**Instructions for the task:** Print the listing in its entirety and exactly, leaving out images.
===
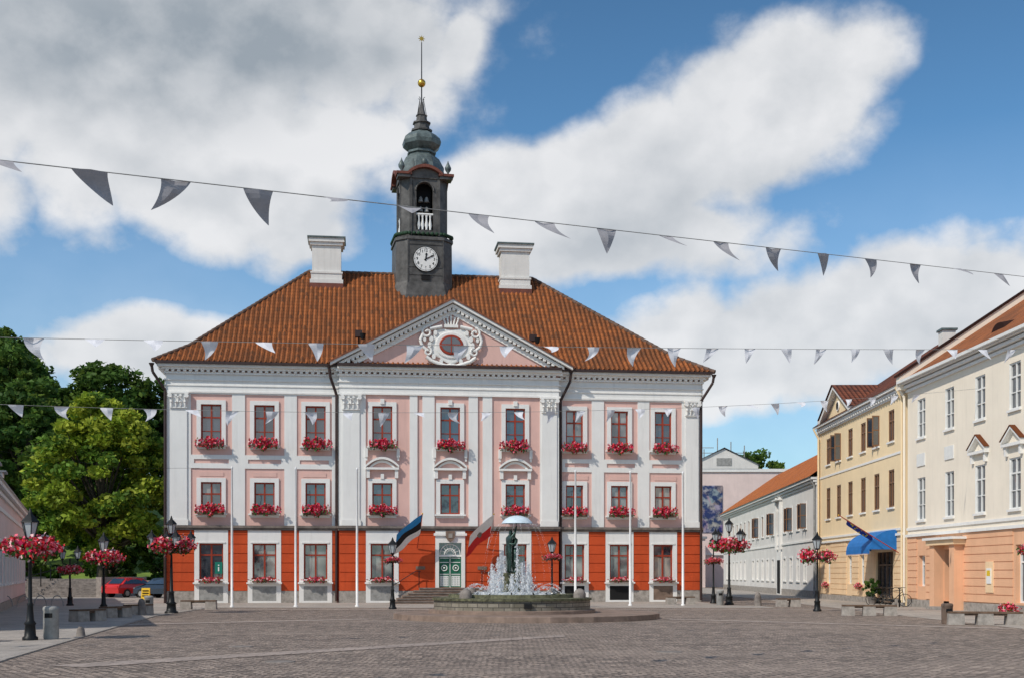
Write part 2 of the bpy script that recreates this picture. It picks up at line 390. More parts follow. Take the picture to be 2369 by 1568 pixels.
for a,b_ in pan:
    bandz(a,b_,8.02,8.32,0); bandz(a,b_,8.56,8.82,0)
    bandz(a,a+.18,8.32,8.56,0); bandz(b_-.18,b_,8.32,8.56,0)
    m_=(a+b_)/2
    trim.box(m_-.7,m_+.7,-.03,.01,7.55,7.8,pink)
    trim.box(m_-.7,m_+.7,-.025,.01,8.92,9.1,pink)
bandz(0,R0,12.42,13.72,0,.07); bandz(R1,W,12.42,13.72,0,.07)
bandz(R0,R1,12.55,13.72,RV,.07)
for a,b_ in ((R0,11.72),(14.35,14.82),(15.12,15.85),(17.92,18.48),(18.78,19.36),(22.30,R1)):
    bandz(a,b_,ZB+.15,12.55,RV,.08)
for (a,b_,v) in ((-.12,R0-.02,0),(R0-.1,R1+.1,RV),(R1+.02,W+.12,0)):
    for z0,z1,p in ((12.50,12.60,.14),(12.90,12.97,.12),(13.22,13.30,.15),(13.60,13.72,.2)):
        trim.box(a,b_,v-p,v+.015,z0,z1,trimw)
    trim.box(a-.1,b_+.1,v-.34,v+.015,13.84,13.98,trimw)
    trim.box(a-.35 if v==0 and a<0 else a,b_+.35 if b_>W else b_,v-.56,v+.015,13.98,14.2,trimw)
    n=int((b_-a)/.34)
    for k in range(n):
        x=a+.1+k*.34; trim.box(x,x+.18,v-.30,v+.012,13.722,13.838,trimw)
    trim.box(a-.42 if a<0 else a,b_+.42 if b_>W else b_,v-.72,v-.55,14.12,14.27,pipe_m)
for (a,b_,v) in ((-.1,R0-.02,0),(R0-.08,R1+.08,RV),(R1+.02,W+.1,0)):
    trim.box(a,b_,v-.24,v+.02,ZB,ZB+.14,beltst); trim.box(a,b_,v-.15,v+.02,ZB-.13,ZB-.002,beltst)
for x,s in ((0,-1),(W,1)):
    y0,y1=(x-.5,x+.0) if s<0 else (x,x+.5)
    trim.box(y0,y1,0.02,16.3,13.9,14.2,trimw); trim.box(x-.1 if s<0 else x,x if s<0 else x+.1,.02,16,12.4,13.8,white)
    trim.box(x-.1 if s<0 else x,x if s<0 else x+.1,.02,1.2,4.7,12.38,white)
for i,h in enumerate(up):
    v=vof(wc[i]); surround(trim,h,v,white,.25,.085,.26)
    if R0<wc[i]<R1:
        for s in (-1,1):
            x=wc[i]+s*.95; trim.box(x-.09,x+.09,v-.2,v,8.75,9.28,trimw); trim.box(x-.06,x+.06,v-.13,v,8.55,8.75,trimw)
        trim.box(wc[i]-.12,wc[i]+.12,v-.16,v,11.95,12.25,trimw)
for i,h in enumerate(lo):
    v=vof(wc[i]); surround(trim,h,v,white,.25,.085,.26)
    if R0<wc[i]<R1:
        c=wc[i]; N=12
        trim.box(c-1.0,c+1.0,v-.28,v,8.0,8.13,trimw)
        for k in range(N):
            t0=-1+2*k/N; t1=-1+2*(k+1)/N; z=lambda t:8.13+.5*(1-t*t)
            trim.beam((c+t0*1.0,z(t0)),(c+t1*1.0,z(t1)),v-.30,v,-.01,.13,trimw)
            trim.beam((c+t0*.85,z(t0)-.1),(c+t1*.85,z(t1)-.1),v-.1,v,-.1,.05,trimw)
        for s in (-1,1): trim.box(c+s*.85-.1,c+s*.85+.1,v-.2,v,7.5,8.0,trimw)
        trim.box(c-.1,c+.1,v-.14,v,7.45,7.75,trimw)
sur=[]
for h in gr:
    c=(h[0]+h[1])/2; hw=.98 if c<23 else .88; v=vof(c); sur.append((c-hw,c+hw))
    trim.box(c-hw,h[0]-.001,v-.07,v+.01,.0,ZB-.13,white); trim.box(h[1]+.001,c+hw,v-.07,v+.01,.0,ZB-.13,white)
    trim.box(h[0]-.001,h[1]+.001,v-.07,v+.01,h[3]+.001,ZB-.13,white)
    trim.box(h[0]-.001,h[1]+.001,v-.07,v+.01,1.0,h[2],white)
    trim.box(h[0]-.001,h[1]+.001,v-.07,v+.01,.0,.12,white)
    trim.box(h[0]-.001,h[1]+.001,v-.055,v+.01,.121,.999,graym if c<23 else (brownst if c>29 else dark))
    trim.box(c-hw-.06,c+hw+.06,v-.26,v+.01,1.14,1.24,trimw)
    trim.box(h[0]-.12,h[1]+.12,v-.11,v,h[3]+.02,h[3]+.10,trimw)
sur.append((15.95-.05,17.65+.05))
blk=sorted(sur)
def gaps(a,b_):
    out=[];x=a
    for s0,s1 in blk:
        if s1<a or s0>b_: continue
        if s0-x>.12: out.append((x,s0))
        x=max(x,s1)
    if b_-x>.12: out.append((x,b_))
    return out
rust=B()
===
**Complete output:**
Write part 2 of the bpy script that recreates this picture. It picks up at line 390. More parts follow. Take the picture to be 2369 by 1568 pixels.
for a,b_ in pan:
    bandz(a,b_,8.02,8.32,0); bandz(a,b_,8.56,8.82,0)
    bandz(a,a+.18,8.32,8.56,0); bandz(b_-.18,b_,8.32,8.56,0)
    m_=(a+b_)/2
    trim.box(m_-.7,m_+.7,-.03,.01,7.55,7.8,pink)
    trim.box(m_-.7,m_+.7,-.025,.01,8.92,9.1,pink)
bandz(0,R0,12.42,13.72,0,.07); bandz(R1,W,12.42,13.72,0,.07)
bandz(R0,R1,12.55,13.72,RV,.07)
for a,b_ in ((R0,11.72),(14.35,14.82),(15.12,15.85),(17.92,18.48),(18.78,19.36),(22.30,R1)):
    bandz(a,b_,ZB+.15,12.55,RV,.08)
for (a,b_,v) in ((-.12,R0-.02,0),(R0-.1,R1+.1,RV),(R1+.02,W+.12,0)):
    for z0,z1,p in ((12.50,12.60,.14),(12.90,12.97,.12),(13.22,13.30,.15),(13.60,13.72,.2)):
        trim.box(a,b_,v-p,v+.015,z0,z1,trimw)
    trim.box(a-.1,b_+.1,v-.34,v+.015,13.84,13.98,trimw)
    trim.box(a-.35 if v==0 and a<0 else a,b_+.35 if b_>W else b_,v-.56,v+.015,13.98,14.2,trimw)
    n=int((b_-a)/.34)
    for k in range(n):
        x=a+.1+k*.34; trim.box(x,x+.18,v-.30,v+.012,13.722,13.838,trimw)
    trim.box(a-.42 if a<0 else a,b_+.42 if b_>W else b_,v-.72,v-.55,14.12,14.27,pipe_m)
for (a,b_,v) in ((-.1,R0-.02,0),(R0-.08,R1+.08,RV),(R1+.02,W+.1,0)):
    trim.box(a,b_,v-.24,v+.02,ZB,ZB+.14,beltst); trim.box(a,b_,v-.15,v+.02,ZB-.13,ZB-.002,beltst)
for x,s in ((0,-1),(W,1)):
    y0,y1=(x-.5,x+.0) if s<0 else (x,x+.5)
    trim.box(y0,y1,0.02,16.3,13.9,14.2,trimw); trim.box(x-.1 if s<0 else x,x if s<0 else x+.1,.02,16,12.4,13.8,white)
    trim.box(x-.1 if s<0 else x,x if s<0 else x+.1,.02,1.2,4.7,12.38,white)
for i,h in enumerate(up):
    v=vof(wc[i]); surround(trim,h,v,white,.25,.085,.26)
    if R0<wc[i]<R1:
        for s in (-1,1):
            x=wc[i]+s*.95; trim.box(x-.09,x+.09,v-.2,v,8.75,9.28,trimw); trim.box(x-.06,x+.06,v-.13,v,8.55,8.75,trimw)
        trim.box(wc[i]-.12,wc[i]+.12,v-.16,v,11.95,12.25,trimw)
for i,h in enumerate(lo):
    v=vof(wc[i]); surround(trim,h,v,white,.25,.085,.26)
    if R0<wc[i]<R1:
        c=wc[i]; N=12
        trim.box(c-1.0,c+1.0,v-.28,v,8.0,8.13,trimw)
        for k in range(N):
            t0=-1+2*k/N; t1=-1+2*(k+1)/N; z=lambda t:8.13+.5*(1-t*t)
            trim.beam((c+t0*1.0,z(t0)),(c+t1*1.0,z(t1)),v-.30,v,-.01,.13,trimw)
            trim.beam((c+t0*.85,z(t0)-.1),(c+t1*.85,z(t1)-.1),v-.1,v,-.1,.05,trimw)
        for s in (-1,1): trim.box(c+s*.85-.1,c+s*.85+.1,v-.2,v,7.5,8.0,trimw)
        trim.box(c-.1,c+.1,v-.14,v,7.45,7.75,trimw)
sur=[]
for h in gr:
    c=(h[0]+h[1])/2; hw=.98 if c<23 else .88; v=vof(c); sur.append((c-hw,c+hw))
    trim.box(c-hw,h[0]-.001,v-.07,v+.01,.0,ZB-.13,white); trim.box(h[1]+.001,c+hw,v-.07,v+.01,.0,ZB-.13,white)
    trim.box(h[0]-.001,h[1]+.001,v-.07,v+.01,h[3]+.001,ZB-.13,white)
    trim.box(h[0]-.001,h[1]+.001,v-.07,v+.01,1.0,h[2],white)
    trim.box(h[0]-.001,h[1]+.001,v-.07,v+.01,.0,.12,white)
    trim.box(h[0]-.001,h[1]+.001,v-.055,v+.01,.121,.999,graym if c<23 else (brownst if c>29 else dark))
    trim.box(c-hw-.06,c+hw+.06,v-.26,v+.01,1.14,1.24,trimw)
    trim.box(h[0]-.12,h[1]+.12,v-.11,v,h[3]+.02,h[3]+.10,trimw)
sur.append((15.95-.05,17.65+.05))
blk=sorted(sur)
def gaps(a,b_):
    out=[];x=a
    for s0,s1 in blk:
        if s1<a or s0>b_: continue
        if s0-x>.12: out.append((x,s0))
        x=max(x,s1)
    if b_-x>.12: out.append((x,b_))
    return out
rust=B()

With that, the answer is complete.